Так совпало, но в двух текстах Любимовки герои-подростки, отчаянно побарахтавшись в коммуникативном болоте, отказываются от коммуникации вовсе – Мот в пьесе Анастасии Букреевой «Ганди молчал по субботам» и Ася в «Юре» Тони Яблочкиной используют молчание не столько как протест, сколько как отдых, как способ выживания, как режим энергосбережения.     

Пьеса Анастасии Букреевой написана от первого лица и выстроена по принципу смыкающейся окружности: финальная сцена повторяет первую, только теперь, под конец, мы наблюдаем деконструкцию: разломанная жизнь неумолимо вползает в сочиненную идиллию. Шестнадцатилетний Мот (впрочем, и по языковым характеристикам, и по способу восприятия герой Букреевой кажется моложе указанных лет) рассказывает о семье – мама любит папу, папа любит маму, оба они любят своих детей – Мота (Сашу) и его старшую сестренку. Как и полагается в образцовой семье – совместный обед, ухоженная такса в ногах, неторопливый разговор о делах и успехах. Точкой отсчета для катастрофы, которую потом уже будет не остановить, становится развод – папа находит женщину помоложе и уходит из семьи. Дальше, Мот открывает для себя все новую и новую ложь, на которой строилась идиллия. Действие пьесы, семейная драма перемежаются отвлеченными размышлениями Мота о мире – о том, почему грецкие орехи по форме похожи на мозги или о том, как космонавты в космосе ходят в туалет. Мысли о глобальном как защитная реакция на локальную катастрофу. В реалистическую ткань текста вкраплено одно абсурдное событие – Мот, остро переживающий развал семьи, приводит в дом бомжиху Лизоньку. Молчаливую женщину, в репертуаре которой одна фраза – «Ганди молчал по субботам». Такой несформулированный протест, странная месть, но вполне логичный выбор – друг, который молчит, это друг который не врет; к тому же Лизоньке ничего от Мота не нужно. Герой учится молчанию и, в конце концов, уходит из дома как будто покидает место, зараженное радиацией. В пьесу Букреевой есть и еще одна важная мысль – отказ от критического мышления, от попыток понять логику и закономерности, выбор в пользу созерцания и нейтрального проживания жизни.

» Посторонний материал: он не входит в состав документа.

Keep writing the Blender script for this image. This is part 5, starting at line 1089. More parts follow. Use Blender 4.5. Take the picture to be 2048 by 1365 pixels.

Молчит в финальной сцене и Ася, героиня пьесы Тони Яблочкиной «Юра». Это история о маленьком городке, в котором все знают друг друга и в котором, в общем-то, нечего делать. Ася – жертва каждодневного насилия, не очевидного, не физического. При равнодушии матери, ее терроризирует отчим – допросами, удушливыми уверениями в том, что заботится о ней, требованиями благодарности и покорности. Надо сказать, что в последние годы все больше текстов, вскрывающих неочевидные на первый взгляд драмы в благополучных, по общей усредненной оценке, семьях. Сама Ася, тихая подруга бойкой оторвы из класса, - как перекати-поле, которое судорожно ищет, куда приткнуться. Ее бунт не сформулирован, она просто ищет, где лучше. Модель семьи не работает, она пробует другую – модель любви, отношений с мальчиком. Ася отчасти напоминает героя страшной пьесы Василия Сигарева «Пластилин» - она, как и Максим, - лишь податливый материал, из которого равнодушный мир лепит даже не то, что хочет, а то, что получится случайно. Ее забирают, приглашают, приводят, увозят и так далее – все, почти все, в пассивном залоге. Единственный акт воли – это молчание, которое Асы выбирает, отказываясь от любой коммуникации, которая грозит новым насилием.

Подростковая пьеса, которой, судя по шорт-листам драматургических фестивалей, все больше просится на сцену – она говорит именно о сегодняшнем подростке, в котором вечные проблемы непростого взросления смешаны с текущей коммуникативной и социальной ситуацией.